Showing posts with label Dianne Huston. Show all posts
Showing posts with label Dianne Huston. Show all posts

Movie Review Take the Lead

Take the Lead (2006) 

Directed by Liz Friedlander 

Written by Dianne Huston 

Starring Antonio Banderas, Rob Brown, Alfre Woodard 

Release Date April 7th, 2006

Published April 7th, 2006

The real life of Pierre Dulaine is one that should be honored with some variation of the nobel prize. While on the surface that may seem outrageous, Pierre Dulaine is merely a ballroom dance instructor. However, a closer examination shows that Mr. Dulaine's ballroom dance classes introduced to inner city New York classrooms returned more positively reinforced children and improved classmates than any after school activity in the history of New York schools.

His fight to bring culture to the classroom was ridiculed as frivolous and a waste of what limited resources schools had for their often troubled inner city students. Mr. Dulaine turned that around by demonstrating a unique ability to bring even the worst lost causes back to school on a daily basis. His care and hard work helped many kids discover a love for learning they never knew they had.

There may not be a Nobel prize for Pierre Dulaine but at the very least Hollywood has a loving treatment of his life in the new drama Take The Lead. Yes, this is a creaky little old school overcoming the odds drama but if anyone deserves a sickly sweet love letter its Pierre Dulaine.

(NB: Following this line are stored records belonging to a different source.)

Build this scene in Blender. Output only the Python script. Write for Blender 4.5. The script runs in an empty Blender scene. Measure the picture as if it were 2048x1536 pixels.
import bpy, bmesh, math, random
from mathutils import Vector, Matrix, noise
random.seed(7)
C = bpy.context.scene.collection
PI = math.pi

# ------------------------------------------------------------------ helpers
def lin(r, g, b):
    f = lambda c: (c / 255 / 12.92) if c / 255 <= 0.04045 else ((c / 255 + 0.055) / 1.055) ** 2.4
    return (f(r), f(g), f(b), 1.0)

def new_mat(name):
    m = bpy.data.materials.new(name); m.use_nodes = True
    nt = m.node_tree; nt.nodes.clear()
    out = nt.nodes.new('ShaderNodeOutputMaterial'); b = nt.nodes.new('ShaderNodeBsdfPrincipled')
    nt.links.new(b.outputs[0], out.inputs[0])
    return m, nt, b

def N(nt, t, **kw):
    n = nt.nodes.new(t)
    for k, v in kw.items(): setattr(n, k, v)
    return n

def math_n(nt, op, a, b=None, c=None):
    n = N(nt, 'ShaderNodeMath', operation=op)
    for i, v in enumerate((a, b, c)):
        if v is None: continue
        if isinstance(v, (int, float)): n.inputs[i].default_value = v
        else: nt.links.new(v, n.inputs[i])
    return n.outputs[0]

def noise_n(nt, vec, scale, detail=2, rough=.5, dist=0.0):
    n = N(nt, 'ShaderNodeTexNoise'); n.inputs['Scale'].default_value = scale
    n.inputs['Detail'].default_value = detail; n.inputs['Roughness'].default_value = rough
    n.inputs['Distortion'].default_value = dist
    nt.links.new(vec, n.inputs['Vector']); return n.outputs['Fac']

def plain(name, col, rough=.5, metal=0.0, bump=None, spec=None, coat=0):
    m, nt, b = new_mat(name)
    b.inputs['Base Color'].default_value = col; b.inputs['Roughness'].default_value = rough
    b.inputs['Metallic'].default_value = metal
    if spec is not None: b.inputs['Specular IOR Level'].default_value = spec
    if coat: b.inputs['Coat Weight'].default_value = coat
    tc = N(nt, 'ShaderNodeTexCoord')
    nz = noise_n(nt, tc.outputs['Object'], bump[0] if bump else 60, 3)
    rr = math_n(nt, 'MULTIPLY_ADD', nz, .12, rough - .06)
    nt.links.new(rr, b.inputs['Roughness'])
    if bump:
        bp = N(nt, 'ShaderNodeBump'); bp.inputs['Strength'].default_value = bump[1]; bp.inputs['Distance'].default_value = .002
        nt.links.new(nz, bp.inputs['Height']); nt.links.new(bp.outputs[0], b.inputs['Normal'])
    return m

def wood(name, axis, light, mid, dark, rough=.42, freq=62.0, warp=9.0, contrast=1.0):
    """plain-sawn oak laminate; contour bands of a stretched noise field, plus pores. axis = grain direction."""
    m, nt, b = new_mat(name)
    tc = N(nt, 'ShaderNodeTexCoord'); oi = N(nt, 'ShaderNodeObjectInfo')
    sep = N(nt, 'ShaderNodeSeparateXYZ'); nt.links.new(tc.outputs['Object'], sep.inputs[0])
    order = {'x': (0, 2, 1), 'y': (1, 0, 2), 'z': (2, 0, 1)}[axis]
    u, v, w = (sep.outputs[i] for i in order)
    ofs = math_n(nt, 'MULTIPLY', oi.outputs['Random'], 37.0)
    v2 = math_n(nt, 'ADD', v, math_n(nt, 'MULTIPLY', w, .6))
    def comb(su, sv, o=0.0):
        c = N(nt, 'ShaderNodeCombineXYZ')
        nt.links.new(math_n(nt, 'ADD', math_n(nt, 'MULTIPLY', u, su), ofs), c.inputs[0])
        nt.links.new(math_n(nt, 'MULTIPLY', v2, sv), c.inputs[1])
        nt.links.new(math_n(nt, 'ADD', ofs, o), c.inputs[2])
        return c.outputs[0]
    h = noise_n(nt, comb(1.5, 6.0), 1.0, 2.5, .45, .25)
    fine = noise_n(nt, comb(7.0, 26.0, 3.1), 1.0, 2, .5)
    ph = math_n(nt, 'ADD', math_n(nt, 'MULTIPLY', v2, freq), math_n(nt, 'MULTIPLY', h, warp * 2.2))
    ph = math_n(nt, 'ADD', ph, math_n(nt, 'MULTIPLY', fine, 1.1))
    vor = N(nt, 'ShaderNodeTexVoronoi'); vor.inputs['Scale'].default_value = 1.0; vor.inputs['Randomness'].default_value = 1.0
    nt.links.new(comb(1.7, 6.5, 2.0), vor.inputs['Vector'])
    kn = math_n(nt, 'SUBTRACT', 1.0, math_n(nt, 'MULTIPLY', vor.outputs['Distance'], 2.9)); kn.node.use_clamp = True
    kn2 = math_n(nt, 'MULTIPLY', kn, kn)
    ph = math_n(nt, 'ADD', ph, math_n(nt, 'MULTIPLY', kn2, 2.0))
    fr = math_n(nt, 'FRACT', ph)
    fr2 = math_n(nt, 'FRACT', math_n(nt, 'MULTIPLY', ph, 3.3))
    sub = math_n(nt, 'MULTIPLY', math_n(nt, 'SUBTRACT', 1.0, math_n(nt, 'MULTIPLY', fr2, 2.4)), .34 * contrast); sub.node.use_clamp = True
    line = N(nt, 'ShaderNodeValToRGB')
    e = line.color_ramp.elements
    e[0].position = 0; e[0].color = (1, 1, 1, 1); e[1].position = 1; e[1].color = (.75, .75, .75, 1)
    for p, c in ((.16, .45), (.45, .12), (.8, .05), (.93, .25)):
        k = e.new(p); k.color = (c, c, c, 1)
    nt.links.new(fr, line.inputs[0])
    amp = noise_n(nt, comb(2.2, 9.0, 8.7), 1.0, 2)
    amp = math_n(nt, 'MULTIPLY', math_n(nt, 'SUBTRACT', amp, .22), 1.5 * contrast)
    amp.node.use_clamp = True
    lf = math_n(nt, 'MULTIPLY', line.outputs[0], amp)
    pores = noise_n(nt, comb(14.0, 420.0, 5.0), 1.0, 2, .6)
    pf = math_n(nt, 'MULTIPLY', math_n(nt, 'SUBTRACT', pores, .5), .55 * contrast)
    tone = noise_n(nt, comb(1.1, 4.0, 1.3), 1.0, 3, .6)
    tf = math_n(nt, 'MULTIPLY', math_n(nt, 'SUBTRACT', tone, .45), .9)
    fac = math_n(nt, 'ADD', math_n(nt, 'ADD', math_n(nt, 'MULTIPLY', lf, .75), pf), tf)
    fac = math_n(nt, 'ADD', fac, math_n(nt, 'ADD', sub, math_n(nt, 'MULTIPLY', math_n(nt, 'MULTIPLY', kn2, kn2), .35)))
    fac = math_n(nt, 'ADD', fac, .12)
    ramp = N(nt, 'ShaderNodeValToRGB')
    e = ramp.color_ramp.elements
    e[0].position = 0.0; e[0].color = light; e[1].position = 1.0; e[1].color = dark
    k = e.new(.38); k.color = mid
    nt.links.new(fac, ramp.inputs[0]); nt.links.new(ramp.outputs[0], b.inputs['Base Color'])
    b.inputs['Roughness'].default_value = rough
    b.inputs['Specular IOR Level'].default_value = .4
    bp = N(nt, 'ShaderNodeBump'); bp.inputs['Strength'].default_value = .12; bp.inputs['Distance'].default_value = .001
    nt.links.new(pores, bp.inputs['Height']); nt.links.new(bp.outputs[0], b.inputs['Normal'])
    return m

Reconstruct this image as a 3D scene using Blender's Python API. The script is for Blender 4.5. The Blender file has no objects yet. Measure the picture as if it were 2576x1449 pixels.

In the inner city high schools of New York City teachers fight to save the kids they feel they can save and just hope the rest don't get killed. Years of underfunding, lack of security and just plain hopelessness will lead to the kind of defeatist attitudes that pervade these schools.

Thankfully Pierre Dulaine (Antonio Banderas) was never exposed to this systemic hopelessness. Pierre Dulaine is a ballroom dance instructor with his own high end studio and upper crust clientele. One night, while riding his bike home, Pierre comes in contact with Rock (Rob Brown) , a troubled kid who has just vandalized his Principal's car.

The principal is played by the terrific Alfre Woodard who skeptically receives a visit from Pierre Dulaine the following morning. Pierre is not here to rat out the student who destroyed her car. Rather, he wishes to offer his services as an instructor to any student willing to learn to dance.

The principal is ready to laugh Pierre out of her office before she remembers that she has no instructor for her detention. What harm can it do for her to let Pierre try and teach some of the school's most lost causes how to cha cha cha. Heck he probably won't last the afternoon.

Known as the school's rejects, the detention kids are a mixed group of street thugs, latch key kids and lost souls who have been told all their lives that they have no chance of escaping their surroundings. Ramos (Dante Basco), Lahrette (Yaya DaCosta), Monster (Brandon Andrews), Easy (Lyriq Bent) and Tina (Laura Benanti) are just a few of the kids the rest of the teachers have given up on.

Also in Mr. Dulaine's detention class is Rock who does not believe Pierre's appearance is a coincidence. Convinced Pierre is going to turn him in for his vandalism refuses to participate even as the rest of the class begins to come around to Pierre's passionate demonstrations.

Antonio Banderas is the linchpin of Take The Lead. His performance sells what is essentially a predictable, almost farcical inner city melodrama. With his usual smolder at a mere simmer, Banderas crafts a starring performance that is unlike anything he has delivered before.

Humble yet strong, charismatic without trying Banderas pays near perfect tribute to Pierre Dulaine.

The rest of the cast is good if undistinguished. As tends to happen with such large casts of young actors, names and faces get lost in the crowd. I can tell you that each dances incredibly well but beyond that, only the enigmatic Rob Brown really stands out.

I have been a fan of Rob Brown since his exceptional debut alongside Sean Connery in the underrated drama Finding Forrester. Brown needs to break the mold of the High School roles that have been his forte since Forrester, including another terrific performance in 2005's Coach Carter. One of these days Rob Brown will take a role that is not another High School coming of age story and he will become a major star.

Take The Lead was directed by rookie director Liz Friedlander, a music video veteran. The music video experience likely explains why only the dance scenes really jump off the screen while much of the drama is clumsy. Friedlander and screenwriter Dianne Houston fumble Pierre's introduction which is supposed to deliver his motivation for teaching these kids. 

This forces some fancy footwork, pun intended, by Banderas to make the character work. It is a tribute to Banderas that he rescues much of the film from a number of similar mistakes. Mistakes that include a thinly drawn villain character, a fellow teacher, whose reasons for hating Mr. Dulaine and his dance classes are merely the contrivance of the plot.

I'm not saying that Take The Lead is a very good movie, actually it's just barely a good movie. I am saying that because of Antonio Banderas, Rob Brown and the real life Pierre Dulaine, there is a great deal about Take The Lead that works.

As a tribute to a man who deserves a tribute, see Take The Lead and be inspired by the spirit of Pierre Dulaine.